JAKARTA (voa-islam.com)- Pemerintah, apa pun alirannya, tidak boleh membuat syarat sepihak atas konsensus demokrasi. Ia harus berlandas hukum. Inilah makna negara hukum yang demokratis dalam konstitusi kita. Pancasila, agama, adat ketimuran bukan milik pemerintah, ia milik bersama.
Dulu, orde baru senang sekali memakai Pancasila untuk menyerang kiri dan kanan, juga menggunakan nilai ‘ketimuran’ dan agama serta sopan santun untuk membungkam para pembicara yang kritis kepada pemerintah,” Fahri Hamzah memperingatkan, Senin (15/7/2019), di akun Twitter-nya.
Kata Fahri, ada trauma di generasi tertentu pada terminologi yang dulu kita lawan. “Inilah yang sekali lagi harus dibicarakan. Maka, saya mendorong para juru bicara pasangan @jokowi - KH.Ma’ruf Amin untuk menjelaskan secara lebih luas makna pidato singkat itu.”
Sebab ia harus dapat menjadi bahan perdebatan kita semua. “Sebab Nawacita, poros maritim dan revolusi mental sudah tidak terdengar. Sekarang kita ingin tau kita akan di bawa ke mana; bagaimana masa depan kebebasan? Bagaimana dengan demokrasi? Apa jawaban pemerintah atas menguatnya oposisi?”

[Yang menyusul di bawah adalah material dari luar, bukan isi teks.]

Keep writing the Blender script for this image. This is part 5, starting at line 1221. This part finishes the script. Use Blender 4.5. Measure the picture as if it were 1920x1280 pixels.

Itu, kata dia, semua PR masa depan rezim baru ini. Jangan dianggap mudah, sebab dalam demokrasi semua orang memang perlu makan dan pekerjaan, tapi mereka tidak mau makan dalam keadaan terkekang dalam sangkar emas pembangunan. “Inilah catatan singkat saya bagi juru bicara para pemenang. Kami menunggu jawaban.”